On April 8, 1966, the cover of Time magazine shouted a question many readers of that time would have considered rhetorical: “Is God Dead?” After all, enlightened mankind had it all figured out, and his growing rationalism had led gradually to a totally secularized view of life. Man was finally free of God, free from the superstition of religion, from its restraints and demands. Man was free to be the center of his own universe, to make his own choices, to construct his own truth.
The problem with this is that man, apart from some centering force, some universal, has no meaning. He becomes an insignificant cog in the great machine of the universe. Yet something deep inside him demands that there must be more. So he searches for significance through philosophy, through drugs, through materialism, through art.

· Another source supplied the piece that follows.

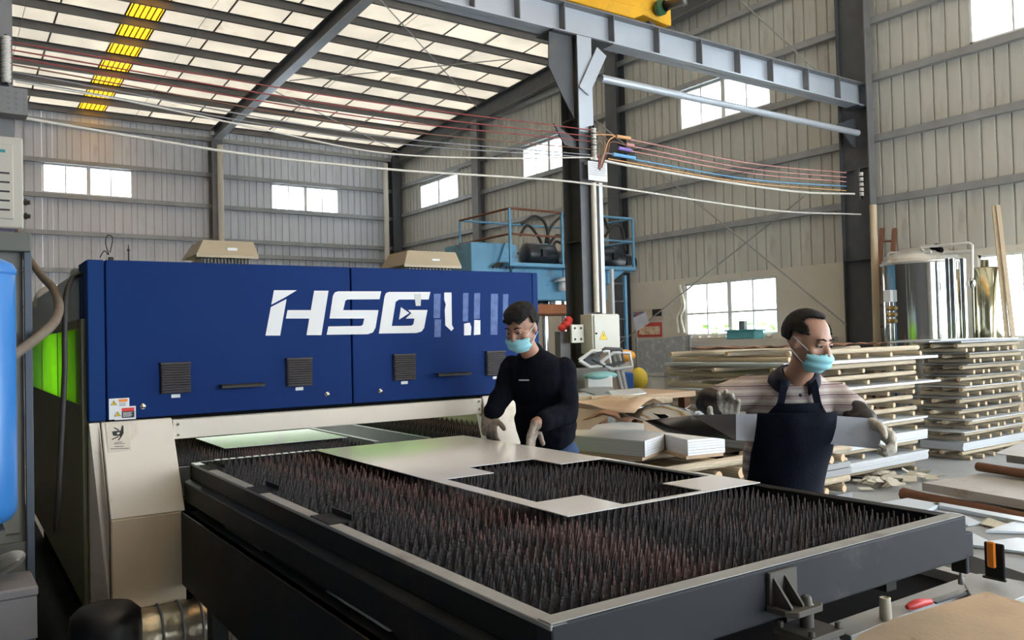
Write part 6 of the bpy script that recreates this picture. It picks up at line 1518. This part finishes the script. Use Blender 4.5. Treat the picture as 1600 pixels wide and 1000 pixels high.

All this too philosophical for you? Think it’s just exaggeration? Here’s how it sounds in real life:
Jennie Yabroff interviewed actor and director Woody Allen for Newsweek magazine. She reports that, “at 72, he says he still lies awake at night, terrified of the void.” He makes movies, “not because he has any grand statement to offer, but simply to take his mind off the existential horror of being alive. ‘Movies are a great diversion,’ he says, ‘because it’s much more pleasant to be obsessed over how the hero gets out of his predicament than it is over how I get out of mine. . . . I can’t really come up with a good argument to choose life over death, except that I’m too scared . . . I need to be focused on something so I don’t see the big picture.” He sums up his lifeview: “Your perception of time changes as you get older, because you see how brief everything is. You see how meaningless . . . I don’t want to depress you, but it’s a meaningless little flicker.”
Contrast that with Paul’s view of life and its inevitable end: “The time of my departure is at hand. I have fought a good fight, I have finished my course, I have kept the faith: Henceforth there is laid up for me . . .”
All of us choose a philosophy for life. I like Paul’s better.